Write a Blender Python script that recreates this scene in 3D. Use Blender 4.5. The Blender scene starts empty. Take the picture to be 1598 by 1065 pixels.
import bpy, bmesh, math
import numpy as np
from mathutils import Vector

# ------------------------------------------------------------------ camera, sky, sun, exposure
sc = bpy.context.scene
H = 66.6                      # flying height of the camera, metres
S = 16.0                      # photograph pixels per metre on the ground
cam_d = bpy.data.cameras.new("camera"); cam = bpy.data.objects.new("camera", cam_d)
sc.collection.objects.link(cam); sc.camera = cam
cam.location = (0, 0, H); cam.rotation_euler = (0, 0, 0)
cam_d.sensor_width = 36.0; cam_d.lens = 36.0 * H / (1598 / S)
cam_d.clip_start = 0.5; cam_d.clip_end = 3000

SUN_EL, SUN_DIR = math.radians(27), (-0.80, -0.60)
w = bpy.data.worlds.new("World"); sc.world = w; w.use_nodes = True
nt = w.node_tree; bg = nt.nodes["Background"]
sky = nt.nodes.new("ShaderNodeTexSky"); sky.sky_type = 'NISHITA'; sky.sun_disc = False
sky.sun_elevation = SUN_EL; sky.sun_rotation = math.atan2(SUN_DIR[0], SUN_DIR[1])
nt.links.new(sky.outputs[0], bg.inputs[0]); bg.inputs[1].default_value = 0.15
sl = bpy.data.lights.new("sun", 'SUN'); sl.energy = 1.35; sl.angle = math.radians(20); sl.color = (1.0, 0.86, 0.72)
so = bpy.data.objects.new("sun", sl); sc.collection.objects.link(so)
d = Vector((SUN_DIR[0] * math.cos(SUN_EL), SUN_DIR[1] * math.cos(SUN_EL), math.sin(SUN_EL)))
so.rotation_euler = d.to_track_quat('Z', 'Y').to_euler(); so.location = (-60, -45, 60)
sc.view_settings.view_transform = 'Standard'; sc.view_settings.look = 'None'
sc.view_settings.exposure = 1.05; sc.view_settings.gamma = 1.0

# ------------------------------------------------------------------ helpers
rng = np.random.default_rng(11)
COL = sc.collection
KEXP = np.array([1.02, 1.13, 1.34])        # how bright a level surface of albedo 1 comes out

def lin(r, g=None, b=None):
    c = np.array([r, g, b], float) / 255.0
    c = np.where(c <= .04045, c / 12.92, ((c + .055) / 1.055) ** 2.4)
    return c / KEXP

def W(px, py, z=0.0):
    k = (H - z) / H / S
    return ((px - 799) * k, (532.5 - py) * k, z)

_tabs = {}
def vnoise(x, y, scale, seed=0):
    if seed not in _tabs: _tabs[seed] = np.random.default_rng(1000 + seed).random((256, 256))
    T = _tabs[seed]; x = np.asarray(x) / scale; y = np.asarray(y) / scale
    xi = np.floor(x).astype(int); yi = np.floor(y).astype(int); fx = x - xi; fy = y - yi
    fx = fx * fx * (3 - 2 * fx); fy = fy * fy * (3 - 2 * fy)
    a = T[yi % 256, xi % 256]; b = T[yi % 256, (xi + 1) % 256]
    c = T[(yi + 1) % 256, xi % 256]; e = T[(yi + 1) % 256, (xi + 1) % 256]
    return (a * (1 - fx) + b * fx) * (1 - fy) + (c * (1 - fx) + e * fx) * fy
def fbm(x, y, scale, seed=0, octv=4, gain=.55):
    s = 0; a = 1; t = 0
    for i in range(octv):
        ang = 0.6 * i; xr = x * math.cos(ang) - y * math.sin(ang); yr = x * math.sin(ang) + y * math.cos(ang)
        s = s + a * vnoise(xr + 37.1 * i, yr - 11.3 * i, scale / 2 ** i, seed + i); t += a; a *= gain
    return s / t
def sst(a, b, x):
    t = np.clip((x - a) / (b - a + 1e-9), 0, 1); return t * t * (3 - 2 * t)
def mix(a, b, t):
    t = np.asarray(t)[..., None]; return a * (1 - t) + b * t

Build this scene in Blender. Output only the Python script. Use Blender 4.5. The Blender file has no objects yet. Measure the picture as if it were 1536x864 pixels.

EXERCISE TASK
Repeat the material above exactly.

COMPLETE ANSWER
Write a Blender Python script that recreates this scene in 3D. Use Blender 4.5. The Blender scene starts empty. Take the picture to be 1598 by 1065 pixels.
import bpy, bmesh, math
import numpy as np
from mathutils import Vector

# ------------------------------------------------------------------ camera, sky, sun, exposure
sc = bpy.context.scene
H = 66.6                      # flying height of the camera, metres
S = 16.0                      # photograph pixels per metre on the ground
cam_d = bpy.data.cameras.new("camera"); cam = bpy.data.objects.new("camera", cam_d)
sc.collection.objects.link(cam); sc.camera = cam
cam.location = (0, 0, H); cam.rotation_euler = (0, 0, 0)
cam_d.sensor_width = 36.0; cam_d.lens = 36.0 * H / (1598 / S)
cam_d.clip_start = 0.5; cam_d.clip_end = 3000

SUN_EL, SUN_DIR = math.radians(27), (-0.80, -0.60)
w = bpy.data.worlds.new("World"); sc.world = w; w.use_nodes = True
nt = w.node_tree; bg = nt.nodes["Background"]
sky = nt.nodes.new("ShaderNodeTexSky"); sky.sky_type = 'NISHITA'; sky.sun_disc = False
sky.sun_elevation = SUN_EL; sky.sun_rotation = math.atan2(SUN_DIR[0], SUN_DIR[1])
nt.links.new(sky.outputs[0], bg.inputs[0]); bg.inputs[1].default_value = 0.15
sl = bpy.data.lights.new("sun", 'SUN'); sl.energy = 1.35; sl.angle = math.radians(20); sl.color = (1.0, 0.86, 0.72)
so = bpy.data.objects.new("sun", sl); sc.collection.objects.link(so)
d = Vector((SUN_DIR[0] * math.cos(SUN_EL), SUN_DIR[1] * math.cos(SUN_EL), math.sin(SUN_EL)))
so.rotation_euler = d.to_track_quat('Z', 'Y').to_euler(); so.location = (-60, -45, 60)
sc.view_settings.view_transform = 'Standard'; sc.view_settings.look = 'None'
sc.view_settings.exposure = 1.05; sc.view_settings.gamma = 1.0

# ------------------------------------------------------------------ helpers
rng = np.random.default_rng(11)
COL = sc.collection
KEXP = np.array([1.02, 1.13, 1.34])        # how bright a level surface of albedo 1 comes out

def lin(r, g=None, b=None):
    c = np.array([r, g, b], float) / 255.0
    c = np.where(c <= .04045, c / 12.92, ((c + .055) / 1.055) ** 2.4)
    return c / KEXP

def W(px, py, z=0.0):
    k = (H - z) / H / S
    return ((px - 799) * k, (532.5 - py) * k, z)

_tabs = {}
def vnoise(x, y, scale, seed=0):
    if seed not in _tabs: _tabs[seed] = np.random.default_rng(1000 + seed).random((256, 256))
    T = _tabs[seed]; x = np.asarray(x) / scale; y = np.asarray(y) / scale
    xi = np.floor(x).astype(int); yi = np.floor(y).astype(int); fx = x - xi; fy = y - yi
    fx = fx * fx * (3 - 2 * fx); fy = fy * fy * (3 - 2 * fy)
    a = T[yi % 256, xi % 256]; b = T[yi % 256, (xi + 1) % 256]
    c = T[(yi + 1) % 256, xi % 256]; e = T[(yi + 1) % 256, (xi + 1) % 256]
    return (a * (1 - fx) + b * fx) * (1 - fy) + (c * (1 - fx) + e * fx) * fy
def fbm(x, y, scale, seed=0, octv=4, gain=.55):
    s = 0; a = 1; t = 0
    for i in range(octv):
        ang = 0.6 * i; xr = x * math.cos(ang) - y * math.sin(ang); yr = x * math.sin(ang) + y * math.cos(ang)
        s = s + a * vnoise(xr + 37.1 * i, yr - 11.3 * i, scale / 2 ** i, seed + i); t += a; a *= gain
    return s / t
def sst(a, b, x):
    t = np.clip((x - a) / (b - a + 1e-9), 0, 1); return t * t * (3 - 2 * t)
def mix(a, b, t):
    t = np.asarray(t)[..., None]; return a * (1 - t) + b * t

Build this scene in Blender. Output only the Python script. Use Blender 4.5. The Blender file has no objects yet. Measure the picture as if it were 1536x864 pixels.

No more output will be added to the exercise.